Say it loud: Noises Off is a resounding success

Michael Frayn’s Noises Off is a farce about a farce. It relies on all those familiar farcical conventions — lots of doors with people going in and out of the wrong ones, a woman in her underwear and a man with his pants down around his ankles, sexual innuendo, blows, kisses and slapstick — but in a completely original and intensely clever way, simultaneously sending them up and making use of them. And since no English person can hear the word “sardines” without laughing, there are many plates of the little fishy delicacies on stage.

The structure is the most brilliant part of this brilliant piece of dramaturgy: It shows the same act of Nothing On, one of those fatuous British farces, in three different incarnations.
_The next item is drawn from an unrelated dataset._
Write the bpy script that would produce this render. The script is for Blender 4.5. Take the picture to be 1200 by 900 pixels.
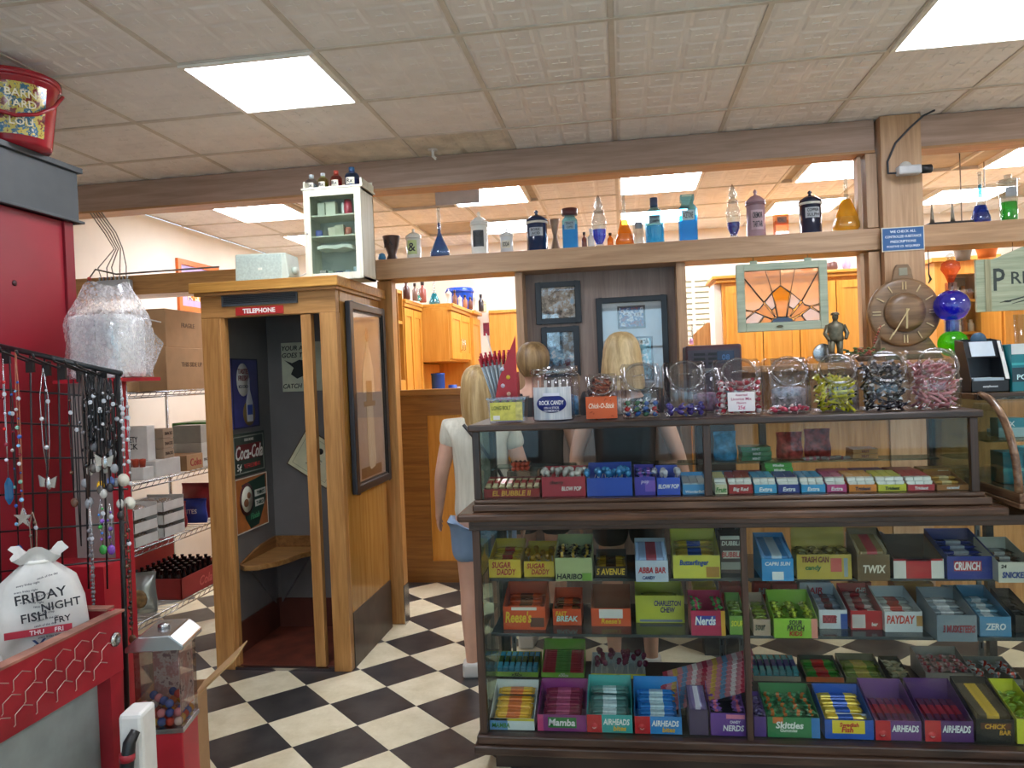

In the first, a group of actors is in final rehearsal for the play, careening toward opening night in a state of radical unpreparedness. The actress playing the maid has trouble remembering how to deal with her props: Does she put down the phone and carry away the sardines, or vice versa? Her employers are out of the country trying to evade their taxes. A man enters, saying he’s a real-estate agent with a client wanting to check the place over, but the client is really his lover — who just happens to work for the British version of the Internal Revenue Service — and they’re looking for a place to snuggle up. Naturally, the homeowners return unexpectedly. Hence the dropped garments and door-slamming. And there’s also a visit from a burglar. Throughout, the director and stage manager race around frantically, trying to get their unruly actors ready for performance.

Much of the humor in this part comes from the tension between theater and life: the actors swerving from being in character to being themselves, the contrast between the supposed script of Nothing On and the off-script dialogue. Garry, who plays the super-suave real-estate agent, is incapable of completing a coherent sentence. Homeowner Frederick is terrified of blood, hyper-sensitive and constantly quizzing the director about subtext and his character’s motivation. Brooke, the salesman’s squeeze, is an oblivious idiot who’ll recite her lines and perform her moves like an automaton no matter what kind of mayhem erupts around her. All of these people have their own love entanglements: Stage manager Poppy loves director Lloyd, who lusts for Brooke; Garry chafes because Dotty, who plays the maid, seems to be flirting with Frederick.

The second act takes place backstage during a matinee; Bruce Bergner’s set pivots ingeniously so that now we’re confronting the back of the act-one room. And where the comedy in that act was highly verbal, most of act two is taken up by an intricate mime ballet, punctuated by muffled exclamations and — as the actors rush on stage to do their bits — fragments of the dialogue we’ve already heard emanating from the gaps in the set. Garry tries to wreak revenge on Frederick and Dotty on him; numerous bunches of flowers get handed to unintended recipients. By the third act, the players are at the end of the tour and thoroughly tired and cranky. They occasionally make a half-hearted attempt to present the play as written, but it keeps falling apart around them. There’s something ghoulishly gleeful about watching these people tromp around on the broken pieces of whatever it was they were trying to accomplish, and something irresistibly funny about the march into sheer unstoppable anarchy.

Under Colorado Shakespeare Festival director Lynne Collins, the actors manage the split-second verbal and physical timing beautifully. As Garry, Geoffrey Kent is called on to hop up a set of stairs with his shoelaces tied together, fall down the same stairs and tumble over half the furniture, and he does it with such aplomb that the entire audience bursts into applause when he finally comes to rest. Leslie O’Carroll is a hoot as Dotty. You can’t help empathizing with Tim McCracken’s Lloyd and Kate Berry’s Poppy as they try desperately to contain the whirlwind. Ian Andersen is a very funny Frederick, and Rachel Fowler fills the role of Belinda, one of those goody-goody types who tries to do everything perfectly…well, perfectly. Jim Hunt has far too much fun as the sottish old actor who plays the burglar, and Jamie Ann Romero is purely and simply delicious as sweetly daft little Brooke.